** Start INFORMATION SUPPLIED **
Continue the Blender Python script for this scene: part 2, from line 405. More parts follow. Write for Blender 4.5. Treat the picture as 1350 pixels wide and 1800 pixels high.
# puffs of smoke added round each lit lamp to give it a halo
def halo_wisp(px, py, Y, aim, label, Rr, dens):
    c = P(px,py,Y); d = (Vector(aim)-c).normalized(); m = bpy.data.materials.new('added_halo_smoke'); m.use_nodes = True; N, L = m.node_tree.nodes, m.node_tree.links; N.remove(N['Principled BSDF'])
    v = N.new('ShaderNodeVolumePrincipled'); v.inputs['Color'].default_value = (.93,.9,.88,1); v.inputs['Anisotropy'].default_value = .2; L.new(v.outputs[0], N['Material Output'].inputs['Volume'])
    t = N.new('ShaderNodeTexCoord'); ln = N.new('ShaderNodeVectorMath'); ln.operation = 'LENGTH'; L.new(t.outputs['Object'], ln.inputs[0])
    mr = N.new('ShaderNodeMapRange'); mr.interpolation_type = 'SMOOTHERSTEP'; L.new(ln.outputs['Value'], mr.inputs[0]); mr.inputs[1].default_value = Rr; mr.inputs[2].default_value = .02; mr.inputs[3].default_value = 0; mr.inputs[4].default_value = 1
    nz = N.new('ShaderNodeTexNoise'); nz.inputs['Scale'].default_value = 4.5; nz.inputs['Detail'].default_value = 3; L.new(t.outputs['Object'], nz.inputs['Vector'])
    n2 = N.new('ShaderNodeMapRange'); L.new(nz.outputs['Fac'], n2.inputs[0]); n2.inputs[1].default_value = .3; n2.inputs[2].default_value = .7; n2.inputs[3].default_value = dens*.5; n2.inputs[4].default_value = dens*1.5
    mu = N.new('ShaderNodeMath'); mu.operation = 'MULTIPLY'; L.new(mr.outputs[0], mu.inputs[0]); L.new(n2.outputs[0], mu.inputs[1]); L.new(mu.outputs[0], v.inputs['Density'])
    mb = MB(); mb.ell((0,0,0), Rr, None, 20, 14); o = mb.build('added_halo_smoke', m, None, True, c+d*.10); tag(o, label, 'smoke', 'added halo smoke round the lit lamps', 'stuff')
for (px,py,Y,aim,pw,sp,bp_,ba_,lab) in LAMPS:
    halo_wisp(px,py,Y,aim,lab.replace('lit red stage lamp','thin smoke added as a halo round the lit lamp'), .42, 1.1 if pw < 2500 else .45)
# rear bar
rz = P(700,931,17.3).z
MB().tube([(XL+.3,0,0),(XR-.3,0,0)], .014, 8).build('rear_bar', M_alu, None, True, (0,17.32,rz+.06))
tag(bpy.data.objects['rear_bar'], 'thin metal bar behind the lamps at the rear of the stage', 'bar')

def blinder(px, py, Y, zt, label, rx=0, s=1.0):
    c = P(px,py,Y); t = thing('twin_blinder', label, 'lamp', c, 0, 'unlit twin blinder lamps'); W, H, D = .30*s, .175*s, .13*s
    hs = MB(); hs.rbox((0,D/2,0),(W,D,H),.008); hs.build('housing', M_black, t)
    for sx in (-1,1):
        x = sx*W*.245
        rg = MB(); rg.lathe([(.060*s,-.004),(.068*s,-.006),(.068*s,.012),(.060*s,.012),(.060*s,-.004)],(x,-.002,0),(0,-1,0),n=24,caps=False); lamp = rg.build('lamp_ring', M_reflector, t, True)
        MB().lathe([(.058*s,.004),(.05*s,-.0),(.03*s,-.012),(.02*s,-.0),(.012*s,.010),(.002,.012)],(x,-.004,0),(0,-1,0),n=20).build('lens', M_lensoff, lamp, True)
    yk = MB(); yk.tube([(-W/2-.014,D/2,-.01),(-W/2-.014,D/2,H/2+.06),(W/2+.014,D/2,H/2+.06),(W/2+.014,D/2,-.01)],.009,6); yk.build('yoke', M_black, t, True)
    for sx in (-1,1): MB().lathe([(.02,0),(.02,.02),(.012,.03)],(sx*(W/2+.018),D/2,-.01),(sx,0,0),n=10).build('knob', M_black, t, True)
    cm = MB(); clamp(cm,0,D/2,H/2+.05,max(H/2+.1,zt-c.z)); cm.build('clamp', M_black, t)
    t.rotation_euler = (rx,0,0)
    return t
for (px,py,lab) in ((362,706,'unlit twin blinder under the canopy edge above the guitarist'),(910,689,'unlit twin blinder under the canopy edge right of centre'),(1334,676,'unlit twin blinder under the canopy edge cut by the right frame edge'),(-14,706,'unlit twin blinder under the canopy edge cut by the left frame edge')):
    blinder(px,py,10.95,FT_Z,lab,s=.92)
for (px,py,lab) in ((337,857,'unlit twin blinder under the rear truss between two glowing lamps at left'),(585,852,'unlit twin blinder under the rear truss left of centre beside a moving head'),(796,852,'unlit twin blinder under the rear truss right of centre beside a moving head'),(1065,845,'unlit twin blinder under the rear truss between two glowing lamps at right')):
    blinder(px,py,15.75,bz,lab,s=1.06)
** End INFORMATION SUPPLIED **
GOAL OF THE EXERCISE |
Print all the data exactly.

WORKED SOLUTION |
Continue the Blender Python script for this scene: part 2, from line 405. More parts follow. Write for Blender 4.5. Treat the picture as 1350 pixels wide and 1800 pixels high.
# puffs of smoke added round each lit lamp to give it a halo
def halo_wisp(px, py, Y, aim, label, Rr, dens):
    c = P(px,py,Y); d = (Vector(aim)-c).normalized(); m = bpy.data.materials.new('added_halo_smoke'); m.use_nodes = True; N, L = m.node_tree.nodes, m.node_tree.links; N.remove(N['Principled BSDF'])
    v = N.new('ShaderNodeVolumePrincipled'); v.inputs['Color'].default_value = (.93,.9,.88,1); v.inputs['Anisotropy'].default_value = .2; L.new(v.outputs[0], N['Material Output'].inputs['Volume'])
    t = N.new('ShaderNodeTexCoord'); ln = N.new('ShaderNodeVectorMath'); ln.operation = 'LENGTH'; L.new(t.outputs['Object'], ln.inputs[0])
    mr = N.new('ShaderNodeMapRange'); mr.interpolation_type = 'SMOOTHERSTEP'; L.new(ln.outputs['Value'], mr.inputs[0]); mr.inputs[1].default_value = Rr; mr.inputs[2].default_value = .02; mr.inputs[3].default_value = 0; mr.inputs[4].default_value = 1
    nz = N.new('ShaderNodeTexNoise'); nz.inputs['Scale'].default_value = 4.5; nz.inputs['Detail'].default_value = 3; L.new(t.outputs['Object'], nz.inputs['Vector'])
    n2 = N.new('ShaderNodeMapRange'); L.new(nz.outputs['Fac'], n2.inputs[0]); n2.inputs[1].default_value = .3; n2.inputs[2].default_value = .7; n2.inputs[3].default_value = dens*.5; n2.inputs[4].default_value = dens*1.5
    mu = N.new('ShaderNodeMath'); mu.operation = 'MULTIPLY'; L.new(mr.outputs[0], mu.inputs[0]); L.new(n2.outputs[0], mu.inputs[1]); L.new(mu.outputs[0], v.inputs['Density'])
    mb = MB(); mb.ell((0,0,0), Rr, None, 20, 14); o = mb.build('added_halo_smoke', m, None, True, c+d*.10); tag(o, label, 'smoke', 'added halo smoke round the lit lamps', 'stuff')
for (px,py,Y,aim,pw,sp,bp_,ba_,lab) in LAMPS:
    halo_wisp(px,py,Y,aim,lab.replace('lit red stage lamp','thin smoke added as a halo round the lit lamp'), .42, 1.1 if pw < 2500 else .45)
# rear bar
rz = P(700,931,17.3).z
MB().tube([(XL+.3,0,0),(XR-.3,0,0)], .014, 8).build('rear_bar', M_alu, None, True, (0,17.32,rz+.06))
tag(bpy.data.objects['rear_bar'], 'thin metal bar behind the lamps at the rear of the stage', 'bar')

def blinder(px, py, Y, zt, label, rx=0, s=1.0):
    c = P(px,py,Y); t = thing('twin_blinder', label, 'lamp', c, 0, 'unlit twin blinder lamps'); W, H, D = .30*s, .175*s, .13*s
    hs = MB(); hs.rbox((0,D/2,0),(W,D,H),.008); hs.build('housing', M_black, t)
    for sx in (-1,1):
        x = sx*W*.245
        rg = MB(); rg.lathe([(.060*s,-.004),(.068*s,-.006),(.068*s,.012),(.060*s,.012),(.060*s,-.004)],(x,-.002,0),(0,-1,0),n=24,caps=False); lamp = rg.build('lamp_ring', M_reflector, t, True)
        MB().lathe([(.058*s,.004),(.05*s,-.0),(.03*s,-.012),(.02*s,-.0),(.012*s,.010),(.002,.012)],(x,-.004,0),(0,-1,0),n=20).build('lens', M_lensoff, lamp, True)
    yk = MB(); yk.tube([(-W/2-.014,D/2,-.01),(-W/2-.014,D/2,H/2+.06),(W/2+.014,D/2,H/2+.06),(W/2+.014,D/2,-.01)],.009,6); yk.build('yoke', M_black, t, True)
    for sx in (-1,1): MB().lathe([(.02,0),(.02,.02),(.012,.03)],(sx*(W/2+.018),D/2,-.01),(sx,0,0),n=10).build('knob', M_black, t, True)
    cm = MB(); clamp(cm,0,D/2,H/2+.05,max(H/2+.1,zt-c.z)); cm.build('clamp', M_black, t)
    t.rotation_euler = (rx,0,0)
    return t
for (px,py,lab) in ((362,706,'unlit twin blinder under the canopy edge above the guitarist'),(910,689,'unlit twin blinder under the canopy edge right of centre'),(1334,676,'unlit twin blinder under the canopy edge cut by the right frame edge'),(-14,706,'unlit twin blinder under the canopy edge cut by the left frame edge')):
    blinder(px,py,10.95,FT_Z,lab,s=.92)
for (px,py,lab) in ((337,857,'unlit twin blinder under the rear truss between two glowing lamps at left'),(585,852,'unlit twin blinder under the rear truss left of centre beside a moving head'),(796,852,'unlit twin blinder under the rear truss right of centre beside a moving head'),(1065,845,'unlit twin blinder under the rear truss between two glowing lamps at right')):
    blinder(px,py,15.75,bz,lab,s=1.06)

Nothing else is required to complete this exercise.